Warning for metro over debt figures


Ballooning employee costs, water debt totalling R443m and rising electricity losses continue to pose a risk to the Nelson Mandela Bay municipality’s finances.
These were some observations by the National Treasury during a visit to the city at the beginning of February.
The council will attempt to pass the 2018/2019 adjustments budget on Thursday.
While local government budget analysis director Bernard Mokgabodi has given the city a thumbs-up for its “stable” financial health, he has warned that the increasing outstanding debtors figures are the biggest risk to the city’s collection rate.
Mokgabodi said the collection rate – sitting at 94% – was below average for a metropolitan municipality.
“The city must also focus on accelerating capital expenditure at the beginning of the financial year, instead of a hockey-stick approach where the expenditure is intense towards the end of the financial year,” he wrote.
He said this would reduce the amount of unspent conditional grants that had to be returned to the Treasury.
The city was commended for the positive credit rating from Moody’s and the intention to hire a project manager reporting directly to the city manager.
However, service-delivery targets had been reduced, Mokgabodi said.
“Most of the service-delivery targets not achieved relate to failure to reduce electricity losses [and] eradication of illegal connections,” he wrote.
“These have a serious impact on the city’s fiscal effort because these losses affect revenue collection targets.”
He also expressed concern over the city’s wage bill.
“Of concern is the high labour costs when taking into abnormal salaries, overtime paid and contracted service delivery to the ratepayers in the city,” he wrote.
Other red flags included the disparity in planning between the municipality and the human settlements department.
Mokgabodi said the city was heading in the right direction if only all the projects were implemented in an integrated manner.
The February 11 letter is attached to the adjustments budget, which was the subject of debate at a joint mayoral and budget and treasury committee meeting on Wednesday.
Among the changes from the original budget passed in June 2018, the salaries amount has risen by R17.1m due to overtime costs and the recent absorption of an additional 212 security and 33 call centre staff.
The municipality is also projecting to spend R22m more on buying bulk electricity from Eskom.
At the meeting, the DA reiterated its stance on the 182 page document, saying it would not support it should the ruling coalition government not commit to cost-saving measures.
Presenting the changes to the adjustments budget to councillors, acting chief financial officer Jackson Ngcelwane said: “The budget that was passed on June 30 had a deficit of about R11.7m
“The picture has changed now from an R11.7m to a R74.3m deficit.”
Ngcelwane said he was concerned that the projections on revenue did not consider loadshedding and the effects it might have on the bulk purchases of electricity from Eskom as it would mean customers bought less electricity.
DA councillor Retief Odendaal said the adjustments budget was proof that the administration had forgotten people in the northern areas and townships.
“Our deficit is going up and I don’t think we have done everything we can do to save.
“As of Monday February 25, we have only spent 34% of our capital budget,” he said.
“That means there are many projects where we could spend money quickly such as the tarring of roads.
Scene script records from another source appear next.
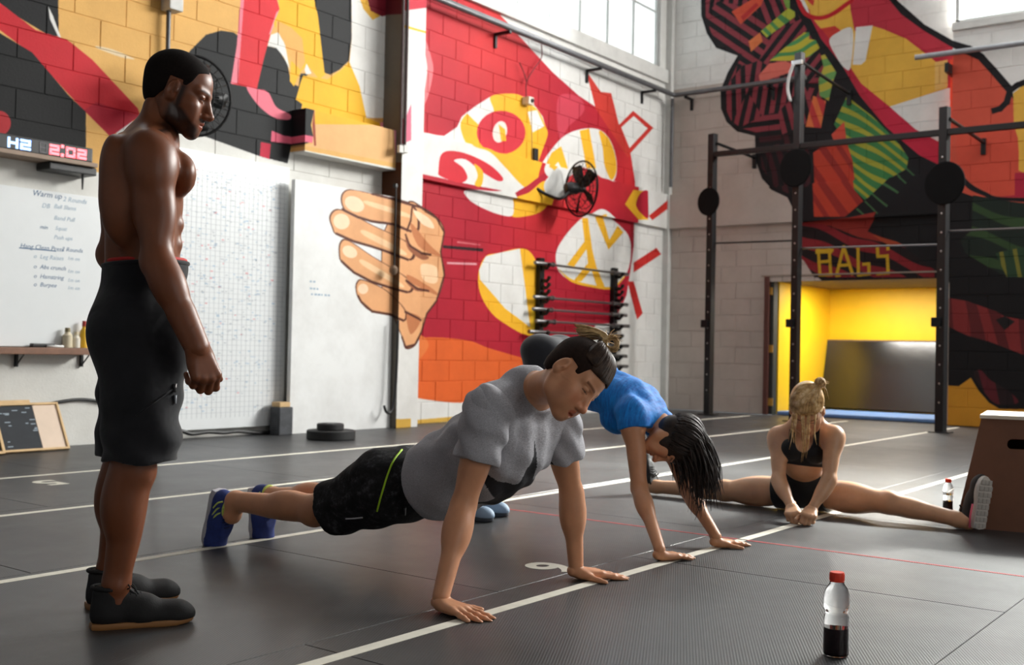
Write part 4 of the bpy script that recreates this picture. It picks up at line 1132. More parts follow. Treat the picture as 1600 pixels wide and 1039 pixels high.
for (px, py), (qx, qy), R in (((1107, 315), None, .20), ((1244, 262), None, .235), ((1476, 288), None, .255)) if False else (((1107, 315), (0, 0), .198), ((1243, 262), (0, 0), .25), ((1476, 286), (0, 0), .25)):
    c = rig(px, py, -.1)
    bm = new(); lathe(bm, [(0, -.012), (R-.01, -.012), (R, -.006), (R, .006), (R-.01, .012), (0, .012)], c, -rn, 44, False); part('target_disc', bm, M_DISC, rg, smooth=True, angle=18)
    bm = new(); tube(bm, [c+rn*.012, c+rn*.06], .03, 10); part('disc_mount', bm, M_STEEL, rg)
# struts to the wall and thin rods between the posts
for (a, b) in (((1120, 224), (1178, 246)), ((1254, 98), (1326, 146)), ((1484, 186), (1536, 222))):
    p0 = rig(*a); p1 = on(b[0], b[1], 1, (YB if b[0] < 1490 else YP)-.03)
    bm = new(); tube(bm, [p0, p1], .022, 8); part('wall_strut', bm, M_STEEL, rg)
    bm = new(); box(bm, p1-Vector((.03, .0, .16)), p1+Vector((.03, .03, .05)), .004); part('wall_foot', bm, M_STEEL, rg)
for a, b in (((1118, 380), (1236, 376)), ((1250, 388), (1466, 382)), ((1480, 361), (1640, 355))):
    p0, p1 = rig(*a, .03), rig(*b, .03); bm = new(); tube(bm, [p0, p1], .012, 8); part('rod', bm, M_CHROME if a[0] > 1200 else M_STEEL, rg, smooth=True, angle=50)
c = rig(1246, 98, -.06); bm = new(); box(bm, c-Vector((.07, .03, .03)), c+Vector((.07, .03, .03)), .008); part('clamp', bm, M_ALU, rg)
# straps looped on the tall post
bm = new(); tube(bm, spline([rig(1240, 100, -.11), rig(1233, 120, -.11), rig(1231, 140, -.11), rig(1235, 158, -.11)]), .02, 6)
tag(obj('looped_strap', bm, simple('pale_strap', (176, 174, 172), .6), smooth=True), 'pale strap looped near the top of the tallest rig post', 'strap')

# ---- yellow room
bp0, bp1 = on(1296, 533, 1, RY-.05), on(1470, 536, 1, RY-.05)
bl0 = flo(1289, 640); zt_ = bp0.z
m = N('glossy_black_board'); m.set(Base_Color=(.012, .011, .010, 1), Roughness=.2); m.b.inputs['Specular IOR Level'].default_value = .8
m.bump(m.noise(2.2, 3), .12, .02)
yb_ = RY-.36
bb = thing('glossy_board', 'large glossy black board leaning on the yellow back wall', 'board', (bp0.x+1, yb_, 0))
a_ = math.atan2(.30, zt_)
M = Matrix.Translation((bp0.x-.02, yb_, .05)) @ Matrix.Rotation(-a_, 4, 'X')
bm = new(); box(bm, (0, -.012, 0), (2.15, .012, zt_/math.cos(a_)-.05), .004, M); part('sheet', bm, m.m, bb)
bm = new(); box(bm, (.0, -.016, zt_/math.cos(a_)-.052), (2.15, .016, zt_/math.cos(a_)-.03), .002, M); part('edge_strip', bm, M_BROWN, bb)
bm = new(); box(bm, (DX0+.15, YB+.1, 0), (-3.32, YB+1.35, .05), .015)
tag(obj('blue_mat', bm, simple('blue_vinyl', (110, 150, 206), .45)), 'pale blue floor mat just inside the yellow room', 'mat')
for px, py in ((1203, 455), (1203, 545), (1203, 628)):
    p = on(px, py, 1, YB+.015); bm = new(); box(bm, p-Vector((.045, .012, .055)), p+Vector((.045, .006, .055)), .003)
    tag(obj('door_hinge', bm, simple('brass_hinge', (190, 150, 70), .4, .5)), {455: 'top brass hinge on the dark green jamb of the yellow doorway', 545: 'middle brass hinge on the dark green jamb of the yellow doorway', 628: 'bottom brass hinge on the dark green jamb of the yellow doorway'}[py], 'hinge', 'hinges of the doorway')
p = on(1483, 458, 1, YB-.02); bm = new(); box(bm, p-Vector((.045, .01, .07)), p+Vector((.045, .02, .07)), .006)
sw = thing('light_switch', 'small white light switch on the dark mural right of the doorway', 'switch', p)
part('plate', bm, simple('switch_white', (214, 212, 206), .5), sw)
bm = new(); box(bm, p+Vector((-.012, -.018, -.02)), p+Vector((.012, -.009, .02)), .002); part('rocker', bm, M_SILL, sw)

# ---- plyometric box
M_PLY = simple('brown_plywood', (112, 72, 50), .62, var=.16, scale=5, bump=.05)
M_PLYT = simple('pale_plywood_top', (226, 214, 194), .6, var=.05)
B0 = flo(1497, 822)
bdir = Vector((.83, .56, 0)).normalized()
fA = flo(1492, 823); bnr = ray(1492, 800); bnr.z = 0; bnr = Matrix.Rotation(math.radians(-5), 3, 'Z') @ bnr.normalized(); bdir = Vector((bnr.y, -bnr.x, 0))
if bnr.dot(FW) < 0: bnr = -bnr
dA = (fA-CAM).dot(FW)
HB = (at(1527, 652, dA+.08)).z
pb = thing('plyometric_box', 'brown plywood jump box with a pale top and a hand hole', 'box', fA+bdir*.45+bnr*.3)
LB, DB = .92, .62
inn = .115; ind = .05
def bpnt(u, v, z):
    k = z/HB
    return fA+bdir*(inn*k+u*(LB-2*inn*k))+bnr*(ind*k+v*(DB-2*ind*k))+ZV*z
def face_quad(name, cs, thick, mat, hole=None):
    """a board with real thickness, optionally with a slot cut out"""
    a, b, c, d = [Vector(p) for p in cs]
    n_ = (b-a).cross(d-a).normalized()*thick
    bm = new()
    def P(u, v, t): return a*(1-u)*(1-v)+b*u*(1-v)+c*u*v+d*(1-u)*v + n_*t
    if not hole:
        v = [bm.verts.new(P(u, w_, t)) for t in (0, 1) for u, w_ in ((0, 0), (1, 0), (1, 1), (0, 1))]
        bm.faces.new(v[:4][::-1]); bm.faces.new(v[4:])
        for i in range(4): bm.faces.new((v[i], v[(i+1) % 4], v[4+(i+1) % 4], v[4+i]))
    else:
        u0, u1, v0, v1 = hole
        rr = (v1-v0)/2; asp = .62
        slot = []
        for cx_, s in ((u1-rr*asp, 0), (u0+rr*asp, math.pi)):
            for k in range(9):
                th = s-math.pi/2+math.pi*k/8; slot.append((cx_+rr*asp*math.cos(th), (v0+v1)/2+rr*math.sin(th)))
        outer = []
        ncr = len(slot)
        cx_, cy_ = (u0+u1)/2, (v0+v1)/2
        for u, w_ in slot:
            dx, dy = u-cx_, w_-cy_
            k = min((((1 if dx > 0 else 0)-cx_)/dx) if abs(dx) > 1e-6 else 1e9, (((1 if dy > 0 else 0)-cy_)/dy) if abs(dy) > 1e-6 else 1e9)
            outer.append((cx_+dx*k, cy_+dy*k))
        # snap the nearest outer points onto the four corners
        for cu in ((0, 0), (1, 0), (1, 1), (0, 1)):
            j = min(range(ncr), key=lambda i: (outer[i][0]-cu[0])**2+(outer[i][1]-cu[1])**2); outer[j] = cu
        rings = [[bm.verts.new(P(u, w_, t)) for u, w_ in L] for t in (0, 1) for L in (outer, slot)]
        o0, s0, o1, s1 = rings
        for i in range(ncr):
            j = (i+1) % ncr
            bm.faces.new((o0[i], o0[j], s0[j], s0[i])); bm.faces.new((o1[i], s1[i], s1[j], o1[j]))
            bm.faces.new((s0[i], s0[j], s1[j], s1[i])); bm.faces.new((o0[i], o1[i], o1[j], o0[j]))
    return part(name, bm, mat, pb)
b = bpnt
face_quad('front_panel', (b(0, 0, 0), b(1, 0, 0), b(1, 0, HB), b(0, 0, HB)), -.018, M_PLY, (.20, .56, .735, .825))
face_quad('back_panel', (b(0, 1, 0), b(0, 1, HB), b(1, 1, HB), b(1, 1, 0)), -.018, M_PLY)
face_quad('side_panel', (b(0, 0.02, 0), b(0, .02, HB), b(0, .98, HB), b(0, .98, 0)), -.018, M_PLY)
face_quad('side_panel', (b(1, .02, 0), b(1, .98, 0), b(1, .98, HB), b(1, .02, HB)), -.018, M_PLY)
face_quad('top', (b(-.01, -.02, HB), b(1.01, -.02, HB), b(1.01, 1.02, HB), b(-.01, 1.02, HB)), .018, M_PLYT)

# ---- drink bottles
m = N('clear_bottle'); m.set(Base_Color=(1, 1, 1, 1), Roughness=.03, IOR=1.12); m.b.inputs['Transmission Weight'].default_value = 1; M_PET = m.m
m = N('dark_drink'); m.set(Base_Color=(.012, .003, .005, 1), Roughness=.08); m.b.inputs['Coat Weight'].default_value = .4; M_DRINK = m.m
M_CAP = simple('orange_red_cap', (236, 62, 30), .4, var=.04)
def drink(label, px, py, H):
    g = flo(px, py)
    t = thing('drink_bottle', label, 'bottle', (g.x, g.y, 0), group='dark drink bottles')
    s = H/.25
    prof = [(0, .004), (.030, .0), (.0365, .006), (.0375, .02), (.0365, .10), (.036, .118), (.0335, .124), (.034, .128), (.0365, .134), (.0385, .15), (.0395, .166), (.037, .186), (.030, .204), (.020, .218), (.0185, .224), (.0185, .230)]
    bm = new(); lathe(bm, [(r*s, z*s) for r, z in prof], seg=32, close=False)
    bm2 = [(max(r-.0012, 0)*s, (z+.0012)*s) for r, z in prof][::-1]
    lathe(bm, bm2, seg=32, close=False)
    obj('shell', bm, M_PET, t, smooth=True, angle=35)
    lv = .085
    bm = new(); lathe(bm, [(0, .0065*s), (.029*s, .004*s), (.0350*s, .009*s), (.0360*s, .02*s), (.0352*s, lv*s), (0, lv*s)], seg=32, close=False); obj('drink', bm, M_DRINK, t, smooth=True, angle=35)
    bm = new()
    R = .0215*s
    pr = [(0, .222*s), (R*.98, .222*s), (R, .224*s), (R, .247*s), (R*.94, .25*s), (0, .25*s)]
    lathe(bm, pr, seg=40, close=False); c_ = obj('cap', bm, M_CAP, t, smooth=True, angle=35)
    bm = new()
    for k in range(30):
        a = 2*math.pi*k/30; tube(bm, [(R*math.cos(a), R*math.sin(a), .226*s), (R*math.cos(a), R*math.sin(a), .245*s)], .0008, 4)
    obj('ridges', bm, M_CAP, c_)['kind'] = 'stuff'
    bm = new(); lathe(bm, [(.0192*s, .2175*s), (.0215*s, .218*s), (.0215*s, .2205*s), (.0192*s, .221*s)], seg=32, close=False); obj('neck_ring', bm, M_PET, t, smooth=True)
b1 = flo(1306, 1024); d1 = (b1-CAM).dot(FW)
drink('half drunk dark drink bottle with an orange cap on the near floor', 1306, 1024, at(1308, 894, d1).z)
b2 = flo(1481, 800); d2 = (b2-CAM).dot(FW)
drink('far drink bottle with an orange cap beside the jump box', 1481, 800, at(1481, 748, d2).z)
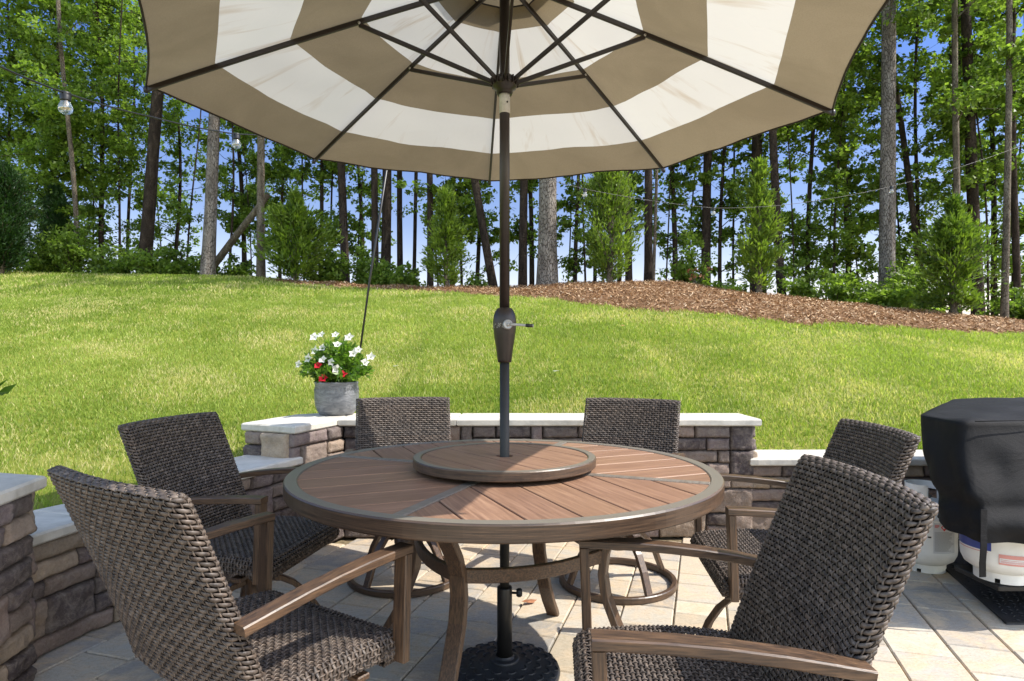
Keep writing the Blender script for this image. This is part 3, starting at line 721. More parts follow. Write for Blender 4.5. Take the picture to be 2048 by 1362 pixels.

Another area of concern is on bulk purchases and our wage bill.
“We don’t want a situation where we have to ask people to retire before their time, [but] this is a possibility.”
ANC councillor Andile Lungisa said the previous budget amendment pushed an old apartheid agenda.
“It’s clear that councillor Odendaal is trying to campaign because he is misleading this committee,” Lungisa said.
“We are talking about a balanced budget here – the original money in the northern areas that you are talking about [is] based on an apartheid plan and it is clear that is still what you are championing.”
Mayor Mongameli Bobani said the adjustments budget was a true reflection of what Bay residents had asked for.
“We went out and we spoke to people, and they told us what they want prioritised.
“We don’t expect to argue about this adjustments budget,” Bobani said.